A MIS COMPAÑEROS DE COLEGIO
Hace un rato pude repasar por facebook de los rostros de aquellos con quienes compartí cinco y hasta ocho años de mi vida. No serían todos, pero sí bastantes. Fue un recorrido rasante, simplemente captando expresiones que me dijeran algo de su interioridad. Los muchachos ya no son muchachos. Son hombres y mujeres con su familia, con su identificación de "casados" en muchos casos y con la foto de sus hijos. Algunos por aquí, pero otros, y no pocos, por allá: con la misma tierra como referencia, pero desde otros alejados horizontes. En muchos casos no eran solo fotos de "simpatía", sino fotos de "satisfacción". Y quizás fue eso lo que más me llamó la atención.
Los años setenta fueron años de una gran arrogancia, no solo de parte nuestra sino de parte de una generación. Se sentía el mundo como una posesión que estaba allí, al alcance. Tuvimos el privilegio, porque lo fue, de un dolar a 4,30. Y desde ese privilegio nos veíamos por encima de Suramérica y a parte de Europa. El norte no estaba tan lejos, al menos no tan lejos como Canaima, y eso tenía antes como tendría ahora sus ventajas y desventajas. El colegio ofrecía el ambiente para lo más importante que buscábamos en ese momento: capacitarnos e interactuar. Grandes conflictos no hubo, aunque eventualidades personales o colectivas nos sacudiese, como en el año 77. En algunos, quizás, se fue creando, sin embargo, vacíos que nos llevaron por otras búsquedas. Y luego sobrevino la dispersión.
Ya han pasado 30 años. No somos los adolecescentes de entonces. Somos hombres y mujeres que pisan los 50 años. Aparentemente todos seguimos aquí, excepto Javier Alonso. Ya estamos formados.
Y si nos paramos a pensar, somos fruto de nuestras propias decisiones.

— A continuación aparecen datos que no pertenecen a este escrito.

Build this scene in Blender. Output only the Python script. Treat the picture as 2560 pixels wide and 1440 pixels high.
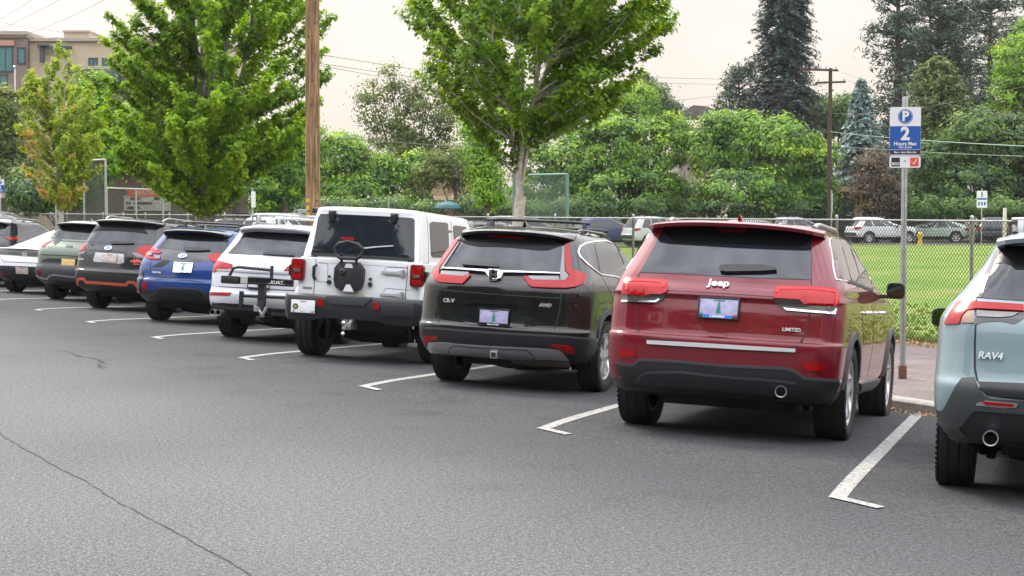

Buenas o malas, acertadas o equivocadas, con pocas certezas y frecuentes dudas. Escogí ser así, me casé o me mantuve soltero, decidí formar un hogar con esta persona en vez de esta otra. Hice tales estudios, trabajo en esta área, pudiendo haber direccionado mi vida en otro sentido. Y, sin embargo, estamos aquí, con poco espacio para maniobrar y todavía mucho para vivir.
Viéndoles creo que la arrogancia, si la hubo en ustedes, ya no está. Los siento y los veo más permeables ante la vida. No sé si alguna experiencia nos quebró, o nos quebró ver lo efímero de nuestras seguridades, o lo escurridizo de nuestro país. Somos testigos de lo que Venezuela, con sus defectos y desigualdades, era, y sabemos lo que pudo ser. No sabemos si alguien más pueda entenderlo. No sabemos si, lo comunicásemos, alguien nos comprendiera o creyera. Solo sabemos que dentro, muy dentro de nosotros, está. Como una rebeldía, como una tempestad que siente la familia como un refugio, como un bastión que hay que defender.
Son casi cincuenta. Somos lo que hemos decidido ser. Muchas cosas se pueden corregir, pero no todas, sobre todo las más profundas, cambiar. Decidí ser sacerdote: pude haber desistido de serlo en algún momento del camino, pero no lo hice. Aquel que se graduó en el 80 pudo haber sido muchas cosas, como persona o como profesional, independiente de si hubiese sido o no exitoso. A los cincuenta, si optara por dejar de ser lo que soy, mi capacidad de maniobra sería menor. Y no solo por la edad o por razones laborales. De alguna forma, a fuerza de vivir, me he configurado de manera determinada. Lo acepto y lo quiero así. Tanto en mí como en ustedes, si bien de forma distinta. Cada uno aborda la cotidianidad, los problemas y dificultades de acuerdo a la manero como hemos estructurado nuestra personalidad. No solo el tiempo ha pasado, sino que se nos ha metido por debajo de la piel con toda clase de vivencias. Así como alguno de ustedes sienten como imposible vivir sin la persona con la que han formado su hogar, aunque lo intentasen, así también yo siento que no puedo vivir de otra forma, aunque quisiera que reverdecieran en mi boca las palabras del amor.